Apparently people still are using them.

Reply
Jason B. October 18, 2011 - 8:06 pm

Regarding cell service, it’s only going to be AT&T/T-Mobile, so those of us with Verizon and Sprint won’t benefit from service.

But, I’ve found pay phones helpful in a pinch, and would be very sad to see them go. Two incidents bring to mind their importance: once I was on a field trip and a group of teenagers started harassing my middle-school students between 125th and 59th on the D. You can’t walk between cars so we had to keep the fight separated, and as we were in the last car one of us ran to the conductor before the train rolled out, and we used the pay phone to call 911 when police didn’t show up after 5 minutes. More recently, a 20 minute delay on the Lex express line left me stranded at 125th waiting for a signal malfunction to clear. As a teacher I needed to let my school know I’d be late and unsure of when I’d be leaving getting someone to cover my kids if need be. Both times were critical.

Granted I use a pay phone once every 8 or so months down there, but a backup is never a bad thing.
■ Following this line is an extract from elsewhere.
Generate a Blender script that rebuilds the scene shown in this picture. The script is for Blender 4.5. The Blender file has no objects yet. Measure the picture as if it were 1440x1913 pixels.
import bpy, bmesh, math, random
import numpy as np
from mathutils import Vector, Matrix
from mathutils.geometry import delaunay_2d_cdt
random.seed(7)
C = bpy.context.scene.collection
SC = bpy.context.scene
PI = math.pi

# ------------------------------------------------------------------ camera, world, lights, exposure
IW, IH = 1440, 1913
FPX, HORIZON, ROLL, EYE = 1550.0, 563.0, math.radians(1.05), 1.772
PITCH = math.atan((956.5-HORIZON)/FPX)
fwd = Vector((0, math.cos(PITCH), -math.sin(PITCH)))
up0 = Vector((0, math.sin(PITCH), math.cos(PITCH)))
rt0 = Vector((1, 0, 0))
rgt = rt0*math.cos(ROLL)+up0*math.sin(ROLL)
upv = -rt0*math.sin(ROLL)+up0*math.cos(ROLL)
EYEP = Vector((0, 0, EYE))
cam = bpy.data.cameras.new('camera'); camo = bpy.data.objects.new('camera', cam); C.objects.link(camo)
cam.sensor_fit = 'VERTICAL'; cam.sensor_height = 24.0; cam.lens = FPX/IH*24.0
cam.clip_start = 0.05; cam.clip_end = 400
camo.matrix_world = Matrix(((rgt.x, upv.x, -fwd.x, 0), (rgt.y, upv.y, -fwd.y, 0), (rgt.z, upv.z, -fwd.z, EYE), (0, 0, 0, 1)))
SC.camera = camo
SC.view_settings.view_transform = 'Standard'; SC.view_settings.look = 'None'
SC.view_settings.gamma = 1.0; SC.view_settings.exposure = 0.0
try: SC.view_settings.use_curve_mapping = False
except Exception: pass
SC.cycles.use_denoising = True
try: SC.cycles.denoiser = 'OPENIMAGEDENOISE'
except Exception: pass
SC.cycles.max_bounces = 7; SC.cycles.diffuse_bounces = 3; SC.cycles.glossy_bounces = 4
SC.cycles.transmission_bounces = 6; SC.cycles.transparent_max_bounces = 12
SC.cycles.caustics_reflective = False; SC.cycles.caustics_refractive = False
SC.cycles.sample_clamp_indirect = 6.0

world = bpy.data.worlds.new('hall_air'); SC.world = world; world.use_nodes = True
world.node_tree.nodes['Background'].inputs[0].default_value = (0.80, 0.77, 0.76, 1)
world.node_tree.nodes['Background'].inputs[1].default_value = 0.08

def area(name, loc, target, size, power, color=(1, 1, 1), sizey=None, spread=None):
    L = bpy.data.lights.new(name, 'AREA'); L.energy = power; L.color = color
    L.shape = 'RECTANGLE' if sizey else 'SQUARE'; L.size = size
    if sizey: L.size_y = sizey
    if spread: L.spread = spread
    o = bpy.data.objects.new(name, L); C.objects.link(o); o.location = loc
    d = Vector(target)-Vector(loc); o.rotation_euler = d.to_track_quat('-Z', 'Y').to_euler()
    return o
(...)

And I have to agree with Peter… we touch so much stuff anyways, when did pay phones becomes so gross? They always were but it was never a problem 20 years ago.

Reply
SEAN October 18, 2011 - 8:49 pm

Twenty years ago we weren’t as germ phobic as we are now. How many perrents do you know that get paranoid when there kids touch something, or when someone coughs or sneezes? I know at least one like that.

Reply
MRW October 20, 2011 - 8:17 am

In some recent article, a rep from Verizon stated how they worked hard to keep the pay phones working but lamented that the public did not actively inform them which phones were out of order. Well today I came across a pay phone where the handset had been snipped off but I cannot figure out how to report — the repair number listed on the phone is no longer in service and there is no place on their website to do so… maybe more people would report it if it wasn’t so difficult.